[What needs to be done] The data below must be copied in full and without any change.

[Data section]

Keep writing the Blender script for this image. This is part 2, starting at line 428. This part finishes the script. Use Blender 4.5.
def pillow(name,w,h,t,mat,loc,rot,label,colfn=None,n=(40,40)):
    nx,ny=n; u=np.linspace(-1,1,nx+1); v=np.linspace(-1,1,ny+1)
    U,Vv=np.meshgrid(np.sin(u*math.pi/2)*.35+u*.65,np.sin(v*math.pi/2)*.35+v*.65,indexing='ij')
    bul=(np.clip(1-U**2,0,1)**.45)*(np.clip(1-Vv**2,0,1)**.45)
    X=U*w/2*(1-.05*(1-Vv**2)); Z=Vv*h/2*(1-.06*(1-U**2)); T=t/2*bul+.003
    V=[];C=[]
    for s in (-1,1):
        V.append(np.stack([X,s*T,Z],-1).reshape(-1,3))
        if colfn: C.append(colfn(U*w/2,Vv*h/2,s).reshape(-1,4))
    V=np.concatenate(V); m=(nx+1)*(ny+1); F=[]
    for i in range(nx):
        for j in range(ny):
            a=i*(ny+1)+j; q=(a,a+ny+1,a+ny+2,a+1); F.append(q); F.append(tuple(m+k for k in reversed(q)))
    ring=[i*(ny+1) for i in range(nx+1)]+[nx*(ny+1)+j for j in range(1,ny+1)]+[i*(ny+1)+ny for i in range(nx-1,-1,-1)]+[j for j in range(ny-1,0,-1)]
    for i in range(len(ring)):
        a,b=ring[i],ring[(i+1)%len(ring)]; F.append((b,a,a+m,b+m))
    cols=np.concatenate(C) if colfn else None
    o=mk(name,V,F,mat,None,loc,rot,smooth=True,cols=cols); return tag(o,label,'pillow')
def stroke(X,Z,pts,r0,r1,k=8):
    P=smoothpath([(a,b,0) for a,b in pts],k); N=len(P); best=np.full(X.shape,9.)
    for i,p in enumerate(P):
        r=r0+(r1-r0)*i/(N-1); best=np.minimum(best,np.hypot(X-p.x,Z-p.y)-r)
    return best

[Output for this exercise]
Keep writing the Blender script for this image. This is part 2, starting at line 428. This part finishes the script. Use Blender 4.5.
def pillow(name,w,h,t,mat,loc,rot,label,colfn=None,n=(40,40)):
    nx,ny=n; u=np.linspace(-1,1,nx+1); v=np.linspace(-1,1,ny+1)
    U,Vv=np.meshgrid(np.sin(u*math.pi/2)*.35+u*.65,np.sin(v*math.pi/2)*.35+v*.65,indexing='ij')
    bul=(np.clip(1-U**2,0,1)**.45)*(np.clip(1-Vv**2,0,1)**.45)
    X=U*w/2*(1-.05*(1-Vv**2)); Z=Vv*h/2*(1-.06*(1-U**2)); T=t/2*bul+.003
    V=[];C=[]
    for s in (-1,1):
        V.append(np.stack([X,s*T,Z],-1).reshape(-1,3))
        if colfn: C.append(colfn(U*w/2,Vv*h/2,s).reshape(-1,4))
    V=np.concatenate(V); m=(nx+1)*(ny+1); F=[]
    for i in range(nx):
        for j in range(ny):
            a=i*(ny+1)+j; q=(a,a+ny+1,a+ny+2,a+1); F.append(q); F.append(tuple(m+k for k in reversed(q)))
    ring=[i*(ny+1) for i in range(nx+1)]+[nx*(ny+1)+j for j in range(1,ny+1)]+[i*(ny+1)+ny for i in range(nx-1,-1,-1)]+[j for j in range(ny-1,0,-1)]
    for i in range(len(ring)):
        a,b=ring[i],ring[(i+1)%len(ring)]; F.append((b,a,a+m,b+m))
    cols=np.concatenate(C) if colfn else None
    o=mk(name,V,F,mat,None,loc,rot,smooth=True,cols=cols); return tag(o,label,'pillow')
def stroke(X,Z,pts,r0,r1,k=8):
    P=smoothpath([(a,b,0) for a,b in pts],k); N=len(P); best=np.full(X.shape,9.)
    for i,p in enumerate(P):
        r=r0+(r1-r0)*i/(N-1); best=np.minimum(best,np.hypot(X-p.x,Z-p.y)-r)
    return best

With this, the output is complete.